In his 1651 ‘Almanack’ he asserted that the Parliament stood upon tottering foundations, and that the soldiery and commonalty would combine against it—a conclusion at which every intelligent onlooker must by that time have arrived, without ‘erecting a figure’ or consulting the starry heavens.
This previous attempt at forecasting the future ‘lay for a whole week,’ says its author, ‘in the Parliament House, much criticised by the Presbyterians; one disliking this sentence, another that, and others disliking the whole. In the end a motion was made that it should be examined by a Committee of the House, with instructions to report concerning its errors.
‘A messenger attached me by a warrant from that Committee. I had private notice ere the messenger came, and hasted unto Mr. Speaker Lenthall, ever my friend. He was exceeding glad to see me, told me what was done, called for “Anglicus,” marked the passages which tormented the Presbyterians so highly. I presently sent for Mr. Warren, the printer, an assured cavalier, obliterated what was most offensive, put in other more significant words, and desired only to have six amended against next morning, which very honestly he brought me. I told him my design was to deny the book found fault with, to own only the six books. I told him I doubted he would be examined. “Hang them!” said he; “they are all rogues. I’ll swear myself to the devil ere they shall have an advantage against you, by my oath.”
‘The day after, I appeared before the Committee. At first they showed me the true “Anglicus,” and asked if I wrote and printed it.’
Lilly, after pretending to inspect it, denied all knowledge of it, asserting that it must have been written with a view to do him injury by some malicious Presbyterian, at the same time producing the six amended copies, to the great surprise and perplexity of the Committee. The majority, however, were inclined to send him to prison, and some had proposed Newgate, others the Gate House, when one Brown, of Sussex, who had been influenced to favour Lilly, remarked that neither to Newgate nor the Gate House were the Parliament accustomed to send their prisoners, and suggested that the most convenient and legitimate course would be for the Sergeant-at-Arms to take this Mr. Lilly into custody.

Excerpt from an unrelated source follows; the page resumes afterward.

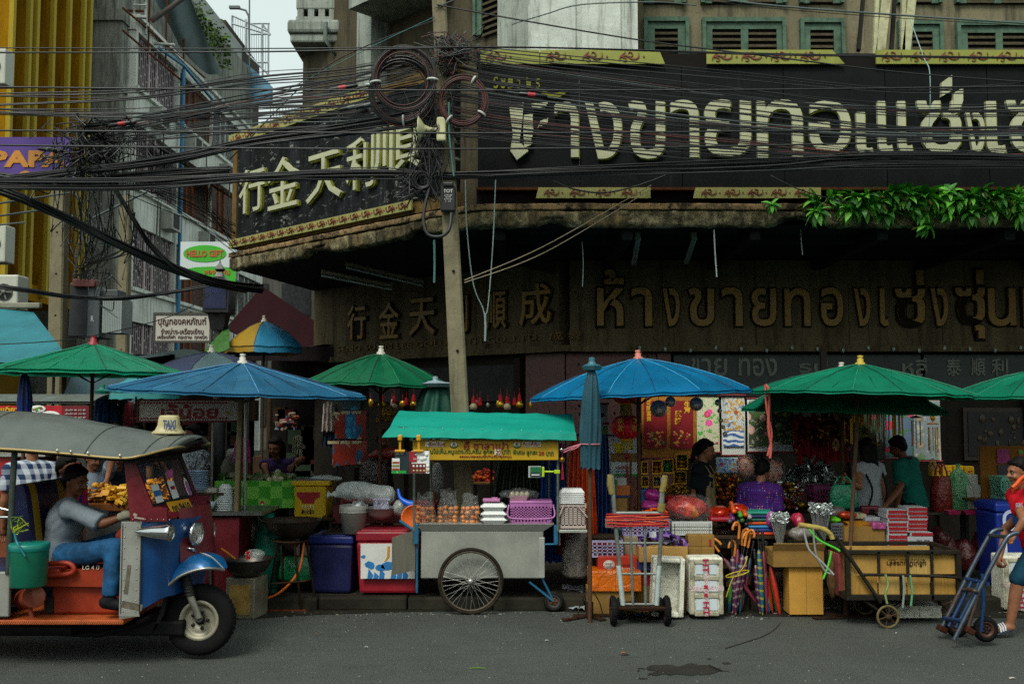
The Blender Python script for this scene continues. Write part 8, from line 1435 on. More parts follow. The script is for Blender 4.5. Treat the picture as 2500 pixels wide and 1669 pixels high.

‘Mr. Strickland, who had for many years been the Parliament’s ambassador or agent in Holland, when he saw how they inclined, spoke thus:
‘“I came purposely into the Committee this day to see the man who is so famous in those parts where I have so long continued. I assure you his name is famous over all Europe. I come to do him justice. A book is produced by us, and said to be his; he denies it; we have not proved it, yet will commit him. Truly this is great injustice. It is likely he will write next year, and acquaint the whole world with our injustice, and so well he may. It is my opinion, first to prove the book to be his ere he be committed.”